The CCC was a part of President Franklin D. Roosevelt’s New Deal and was geared toward handling the labor crisis during the Great Depression, Wurst explained.

Wurst said enrollees moved to the camp in July and lived in tents while they built the barracks. Day to day work included erosion control, wildlife management, planting trees and more. Workers were paid $30 a month for their labor, $25 of which was sent home to their family. Roughly 200 men occupied the CCC. The camp officially closed June 30, 1941.

Labor shortages in the states continued during WWII as able-bodied men went off to war and less than three years after the CCC program left Camp Au Train, POWs brought there were used to help with said labor shortages.
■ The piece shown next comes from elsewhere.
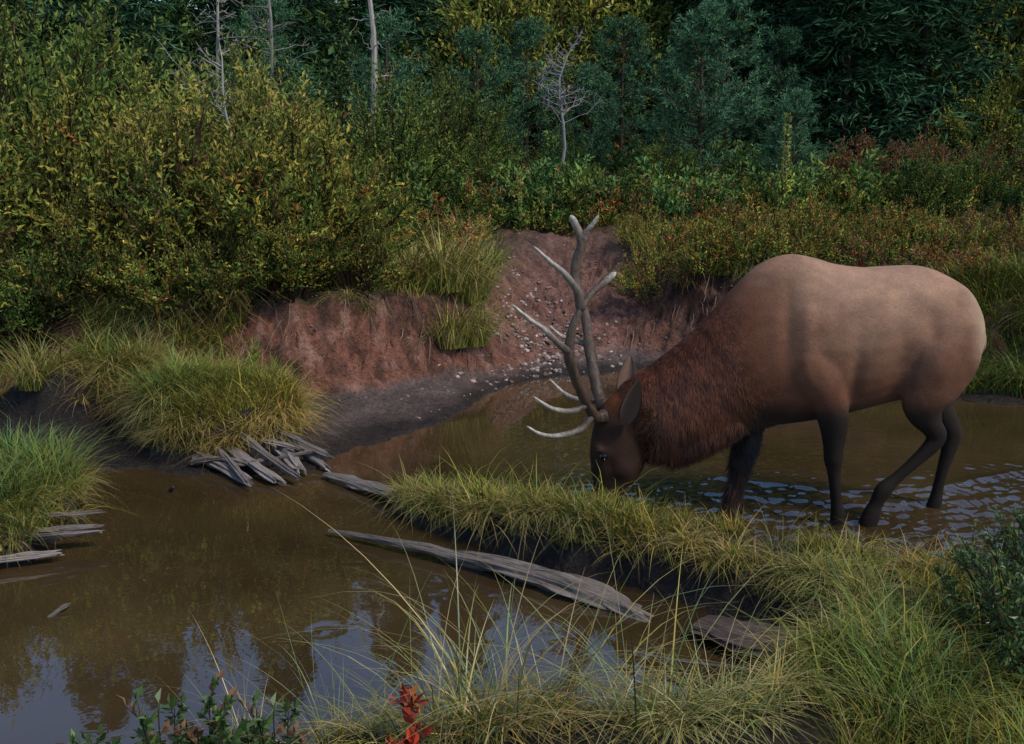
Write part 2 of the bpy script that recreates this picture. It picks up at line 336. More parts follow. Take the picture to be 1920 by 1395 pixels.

The first POWs were brought to Camp Au Train in February of 1944. Most were Germans who were captured in North Africa. The men were considered volunteers and paid just 80 cents a day for their labor all of which was in canteen script.

“The argument there is quite obvious if a POW had a lot of cash in his pocket then they were a flight risk, they’d have options if they escaped,” Wurst said. “If the only thing they had in their pocket was a handful of canteen script, you can’t get very far with that.”

Work at all the POW camps in Michigan was largely agriculture-based including the work of the men at Camp Au Train who performed timber work.

The POWs stayed more than six months after the war’s end.

Then in March 1946, Camp Au Train was deactivated.

Many fascinating facts about the camp were detailed in Wurst’s presentation, shining a light on a part of U.P. history of which many are unaware.